Listing:
* * * * * * * * *
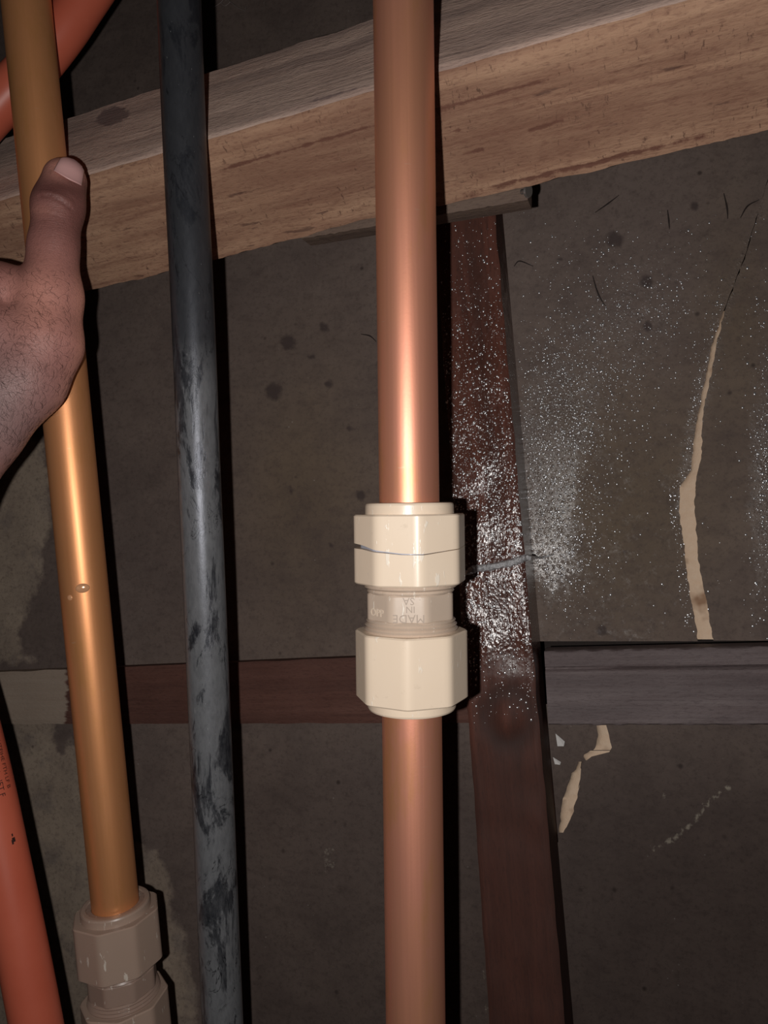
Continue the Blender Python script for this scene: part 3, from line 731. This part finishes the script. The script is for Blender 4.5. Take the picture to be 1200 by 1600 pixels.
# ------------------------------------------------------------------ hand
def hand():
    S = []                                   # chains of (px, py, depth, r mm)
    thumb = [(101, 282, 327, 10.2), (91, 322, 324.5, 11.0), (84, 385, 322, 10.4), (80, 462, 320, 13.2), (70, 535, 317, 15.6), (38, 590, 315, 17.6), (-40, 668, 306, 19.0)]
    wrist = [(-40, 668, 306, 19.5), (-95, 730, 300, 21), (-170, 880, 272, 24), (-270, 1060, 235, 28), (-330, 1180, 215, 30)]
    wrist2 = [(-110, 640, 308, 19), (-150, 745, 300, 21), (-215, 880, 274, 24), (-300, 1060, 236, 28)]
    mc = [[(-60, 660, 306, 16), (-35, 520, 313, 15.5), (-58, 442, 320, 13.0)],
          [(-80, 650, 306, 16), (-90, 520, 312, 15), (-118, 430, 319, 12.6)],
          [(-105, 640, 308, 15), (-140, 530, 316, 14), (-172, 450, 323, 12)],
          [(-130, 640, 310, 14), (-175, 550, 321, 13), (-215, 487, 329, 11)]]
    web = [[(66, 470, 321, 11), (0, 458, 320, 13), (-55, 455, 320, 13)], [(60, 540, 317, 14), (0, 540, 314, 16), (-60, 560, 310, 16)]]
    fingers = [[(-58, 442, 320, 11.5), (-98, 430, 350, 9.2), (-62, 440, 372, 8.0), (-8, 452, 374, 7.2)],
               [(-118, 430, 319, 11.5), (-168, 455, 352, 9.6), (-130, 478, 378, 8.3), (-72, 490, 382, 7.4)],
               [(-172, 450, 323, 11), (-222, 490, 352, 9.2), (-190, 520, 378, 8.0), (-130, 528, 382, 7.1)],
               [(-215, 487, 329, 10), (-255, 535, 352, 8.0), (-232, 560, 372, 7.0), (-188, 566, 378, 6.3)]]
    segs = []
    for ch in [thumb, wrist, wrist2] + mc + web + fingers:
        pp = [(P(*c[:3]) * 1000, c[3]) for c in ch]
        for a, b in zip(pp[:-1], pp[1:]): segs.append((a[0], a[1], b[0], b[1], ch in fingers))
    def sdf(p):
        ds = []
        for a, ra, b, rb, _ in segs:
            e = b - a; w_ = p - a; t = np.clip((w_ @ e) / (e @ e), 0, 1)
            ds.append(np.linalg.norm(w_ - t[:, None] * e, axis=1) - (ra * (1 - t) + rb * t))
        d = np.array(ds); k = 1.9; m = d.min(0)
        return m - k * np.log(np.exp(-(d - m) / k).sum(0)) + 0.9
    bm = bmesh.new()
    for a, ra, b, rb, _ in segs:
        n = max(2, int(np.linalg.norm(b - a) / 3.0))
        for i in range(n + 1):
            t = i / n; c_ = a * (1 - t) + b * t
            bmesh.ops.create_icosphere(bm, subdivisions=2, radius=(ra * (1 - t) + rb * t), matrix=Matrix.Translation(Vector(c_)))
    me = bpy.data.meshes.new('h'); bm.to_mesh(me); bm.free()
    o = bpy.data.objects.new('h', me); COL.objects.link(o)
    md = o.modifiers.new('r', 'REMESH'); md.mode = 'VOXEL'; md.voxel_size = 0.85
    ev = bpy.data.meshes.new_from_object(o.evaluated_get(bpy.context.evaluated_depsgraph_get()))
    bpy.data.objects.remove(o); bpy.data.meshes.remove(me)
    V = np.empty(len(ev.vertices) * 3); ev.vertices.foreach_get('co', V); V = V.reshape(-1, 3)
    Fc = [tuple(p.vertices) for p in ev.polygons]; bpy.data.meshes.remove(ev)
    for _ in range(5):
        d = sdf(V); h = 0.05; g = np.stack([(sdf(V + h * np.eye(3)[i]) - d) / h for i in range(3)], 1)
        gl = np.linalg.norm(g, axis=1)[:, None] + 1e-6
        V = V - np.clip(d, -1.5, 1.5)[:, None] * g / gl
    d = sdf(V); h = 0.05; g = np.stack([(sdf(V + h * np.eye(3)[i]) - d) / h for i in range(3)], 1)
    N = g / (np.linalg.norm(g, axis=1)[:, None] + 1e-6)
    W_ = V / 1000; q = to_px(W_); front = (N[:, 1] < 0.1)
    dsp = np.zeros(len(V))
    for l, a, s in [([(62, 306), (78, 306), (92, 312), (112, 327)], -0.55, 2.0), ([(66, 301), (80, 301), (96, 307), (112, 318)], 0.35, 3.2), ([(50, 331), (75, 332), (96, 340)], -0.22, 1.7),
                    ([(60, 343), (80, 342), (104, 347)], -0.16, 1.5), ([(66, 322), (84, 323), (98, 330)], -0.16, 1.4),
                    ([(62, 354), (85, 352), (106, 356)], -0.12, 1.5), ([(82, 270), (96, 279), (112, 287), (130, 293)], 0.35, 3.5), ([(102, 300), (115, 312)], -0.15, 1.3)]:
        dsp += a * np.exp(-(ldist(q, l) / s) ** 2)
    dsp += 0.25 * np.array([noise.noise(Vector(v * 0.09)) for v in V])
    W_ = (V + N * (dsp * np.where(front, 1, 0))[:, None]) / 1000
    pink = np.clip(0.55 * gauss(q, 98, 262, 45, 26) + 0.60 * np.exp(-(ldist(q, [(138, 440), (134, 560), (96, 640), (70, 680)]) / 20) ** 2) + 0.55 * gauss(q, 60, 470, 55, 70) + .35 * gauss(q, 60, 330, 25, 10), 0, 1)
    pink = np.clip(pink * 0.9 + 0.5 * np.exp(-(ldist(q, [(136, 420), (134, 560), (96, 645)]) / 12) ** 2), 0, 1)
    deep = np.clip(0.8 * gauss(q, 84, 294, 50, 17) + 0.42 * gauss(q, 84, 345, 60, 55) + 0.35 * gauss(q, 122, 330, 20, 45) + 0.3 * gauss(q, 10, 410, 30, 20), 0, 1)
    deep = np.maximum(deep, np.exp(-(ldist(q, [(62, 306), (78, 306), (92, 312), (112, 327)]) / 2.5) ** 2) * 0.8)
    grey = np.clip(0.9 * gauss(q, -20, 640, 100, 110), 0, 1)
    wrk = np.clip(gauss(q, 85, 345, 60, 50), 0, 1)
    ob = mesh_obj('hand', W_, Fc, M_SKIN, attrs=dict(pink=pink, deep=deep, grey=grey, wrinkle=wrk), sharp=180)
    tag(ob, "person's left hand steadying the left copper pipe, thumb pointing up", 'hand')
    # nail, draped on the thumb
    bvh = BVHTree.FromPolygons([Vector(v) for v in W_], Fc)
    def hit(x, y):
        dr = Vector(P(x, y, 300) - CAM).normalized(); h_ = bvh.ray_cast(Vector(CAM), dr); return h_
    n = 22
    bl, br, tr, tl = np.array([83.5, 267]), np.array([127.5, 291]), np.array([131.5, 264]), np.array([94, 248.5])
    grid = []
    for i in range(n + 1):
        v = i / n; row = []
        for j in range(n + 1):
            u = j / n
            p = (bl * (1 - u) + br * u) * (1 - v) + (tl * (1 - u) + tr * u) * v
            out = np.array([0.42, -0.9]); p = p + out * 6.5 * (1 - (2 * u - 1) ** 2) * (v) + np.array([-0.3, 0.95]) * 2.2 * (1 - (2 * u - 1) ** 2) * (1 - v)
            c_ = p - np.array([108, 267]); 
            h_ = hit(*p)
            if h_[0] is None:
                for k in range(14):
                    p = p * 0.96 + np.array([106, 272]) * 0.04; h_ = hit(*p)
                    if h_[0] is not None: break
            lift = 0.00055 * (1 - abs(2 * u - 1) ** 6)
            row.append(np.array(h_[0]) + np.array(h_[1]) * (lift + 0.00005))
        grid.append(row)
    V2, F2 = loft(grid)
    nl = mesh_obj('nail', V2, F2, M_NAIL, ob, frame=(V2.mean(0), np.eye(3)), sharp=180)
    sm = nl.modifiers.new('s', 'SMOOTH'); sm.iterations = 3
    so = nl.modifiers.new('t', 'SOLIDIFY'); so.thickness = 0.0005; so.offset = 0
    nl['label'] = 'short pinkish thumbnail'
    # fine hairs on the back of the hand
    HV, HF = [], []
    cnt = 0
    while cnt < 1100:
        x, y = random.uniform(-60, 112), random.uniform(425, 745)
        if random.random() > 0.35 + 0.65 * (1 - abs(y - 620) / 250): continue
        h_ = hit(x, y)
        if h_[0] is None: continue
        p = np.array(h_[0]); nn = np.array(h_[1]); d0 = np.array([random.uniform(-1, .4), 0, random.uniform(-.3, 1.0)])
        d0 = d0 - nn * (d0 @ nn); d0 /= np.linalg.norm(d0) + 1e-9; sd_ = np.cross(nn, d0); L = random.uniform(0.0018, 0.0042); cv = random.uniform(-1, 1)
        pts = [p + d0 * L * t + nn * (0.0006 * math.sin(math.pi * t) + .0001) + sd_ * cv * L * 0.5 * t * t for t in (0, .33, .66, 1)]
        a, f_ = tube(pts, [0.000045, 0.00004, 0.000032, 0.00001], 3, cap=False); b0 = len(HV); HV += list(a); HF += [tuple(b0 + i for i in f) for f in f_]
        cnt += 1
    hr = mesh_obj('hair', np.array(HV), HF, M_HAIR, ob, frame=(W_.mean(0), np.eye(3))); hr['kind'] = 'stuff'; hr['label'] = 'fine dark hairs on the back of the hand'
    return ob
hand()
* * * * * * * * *
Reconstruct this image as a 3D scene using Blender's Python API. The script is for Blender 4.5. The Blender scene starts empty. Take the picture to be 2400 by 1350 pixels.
* * * * * * * * *
The exercise: Select the lines that carry the string "this" and copy them.

The result:
Continue the Blender Python script for this scene: part 3, from line 731. This part finishes the script. The script is for Blender 4.5. Take the picture to be 1200 by 1600 pixels.
Reconstruct this image as a 3D scene using Blender's Python API. The script is for Blender 4.5. The Blender scene starts empty. Take the picture to be 2400 by 1350 pixels.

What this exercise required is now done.